How does “laziness” work?

In chapter one, much of the focus on the economics of CBPP rested upon transaction theory. Transaction theory plays a fundamental role in examining the economics of the market model of production, the firm model, and CBPP. In economic theory, transaction costs are the price any economic entity (individual, firm, or otherwise) incurs for getting a product to market.

For Ronald Coase, lowered transaction costs were the key reason why firms existed: he demonstrated that firms would exist for as long as they were able to offer individuals transaction costs lower than when they worked on their own. But when individuals could sell their goods to market more cheaply, then they would do so directly, bypassing firms.

Similarly, Benkler’s insight is that under certain conditions (granular work, modular work, low costs of fixation, low costs of transmission, an environment of public information, and successful low-cost integration) CBPP offers lower transactional costs than either the market model or the firm model.

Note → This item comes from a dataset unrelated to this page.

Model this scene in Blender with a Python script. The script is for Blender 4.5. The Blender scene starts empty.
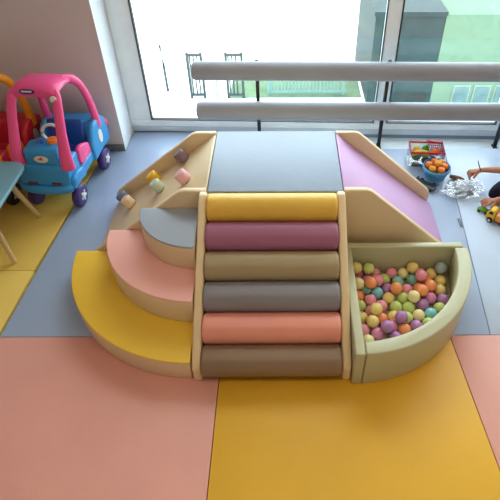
import bpy, bmesh, math, random
from mathutils import Vector, Matrix
PI = math.pi
random.seed(7)
S = bpy.context.scene
COL = S.collection
R = math.radians

# ------------------------------------------------------------------ materials
def lin(c):
    return tuple((v / 255 / 12.92) if v / 255 <= .04045 else ((v / 255 + .055) / 1.055) ** 2.4 for v in c)

def mat(name, rgb, rough=.5, spec=.4, var=.06, scale=6., bump=0., bscale=60., metal=0., coat=0.):
    m = bpy.data.materials.new(name); m.use_nodes = True
    nt = m.node_tree; N = nt.nodes; L = nt.links
    b = N['Principled BSDF']
    c = lin(rgb)
    b.inputs['Roughness'].default_value = rough
    b.inputs['Specular IOR Level'].default_value = spec
    b.inputs['Metallic'].default_value = metal
    b.inputs['Coat Weight'].default_value = coat
    tc = N.new('ShaderNodeTexCoord')
    no = N.new('ShaderNodeTexNoise'); no.inputs['Scale'].default_value = scale; no.inputs['Detail'].default_value = 3
    L.new(tc.outputs['Object'], no.inputs['Vector'])
    rp = N.new('ShaderNodeValToRGB')
    rp.color_ramp.elements[0].position = .3; rp.color_ramp.elements[1].position = .7
    rp.color_ramp.elements[0].color = tuple(v * (1 - var) for v in c) + (1,)
    rp.color_ramp.elements[1].color = tuple(min(1, v * (1 + var)) for v in c) + (1,)
    L.new(no.outputs['Fac'], rp.inputs['Fac']); L.new(rp.outputs['Color'], b.inputs['Base Color'])
    if bump:
        n2 = N.new('ShaderNodeTexNoise'); n2.inputs['Scale'].default_value = bscale; n2.inputs['Detail'].default_value = 4
        L.new(tc.outputs['Object'], n2.inputs['Vector'])
        bp = N.new('ShaderNodeBump'); bp.inputs['Strength'].default_value = bump; bp.inputs['Distance'].default_value = .01
        L.new(n2.outputs['Fac'], bp.inputs['Height']); L.new(bp.outputs['Normal'], b.inputs['Normal'])
    return m

def vinyl(name, rgb, rough=.42): return mat(name, rgb, rough, .45, .04, 3, .06, 40)
def plastic(name, rgb, rough=.3): return mat(name, rgb, rough, .5, .03, 4)

def clear(name, tint=(1, 1, 1), gloss=.08, rough=.05):
    m = bpy.data.materials.new(name); m.use_nodes = True
    nt = m.node_tree; N = nt.nodes; L = nt.links
    N.remove(N['Principled BSDF'])
    t = N.new('ShaderNodeBsdfTransparent'); t.inputs[0].default_value = tint + (1,)
    g = N.new('ShaderNodeBsdfGlossy'); g.inputs['Roughness'].default_value = rough
    mx = N.new('ShaderNodeMixShader'); lw = N.new('ShaderNodeLayerWeight'); lw.inputs['Blend'].default_value = .25
    ma = N.new('ShaderNodeMath'); ma.operation = 'MULTIPLY_ADD'; ma.inputs[1].default_value = .5; ma.inputs[2].default_value = gloss
    L.new(lw.outputs['Fresnel'], ma.inputs[0]); L.new(ma.outputs[0], mx.inputs[0])
    L.new(t.outputs[0], mx.inputs[1]); L.new(g.outputs[0], mx.inputs[2])
    L.new(mx.outputs[0], N['Material Output'].inputs['Surface'])
    return m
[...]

Transaction costs for CBPP are lower than in the market model because, as in firm theory, the individual is not responsible for ensuring that the entire product reaches the marketplace – he or she can produce a smaller subset of the entire product.

But the firm is inefficient in that it creates a middle layer between the productive individual and the market – management – which undertakes the responsibility of assessing each individual contributor’s creative potential and matching it with the market’s needs.

Benkler’s insight is that CBPP allows individuals to self-select projects to work on, and that this choice carries with it an increased efficiency in transaction costs, presuming that the individual is best suited to assess his or her own potential aptitude for successful contribution to a project.

In other words, no one can know our creative preferences better than ourselves.

And here is where the discussion of “laziness” enters again: the computer network culture which spawned hacker culture enables individuals to work for motivations beyond traditional pay.

Individuals are free to pursue passions, in part because larger productions are broken in to smaller components over the network and the scope of any one individual’s contribution – from seconds of passing attention to years of dedicated research – are controlled by that individual.

Thus “laziness” serves as a masthead for this particular set of conditions where individuals are motivated to work by intrinsic desires, rather than solely traditional motivations, and to the extent that this condition is persistent in our students’ lives, the field of composition must embrace it.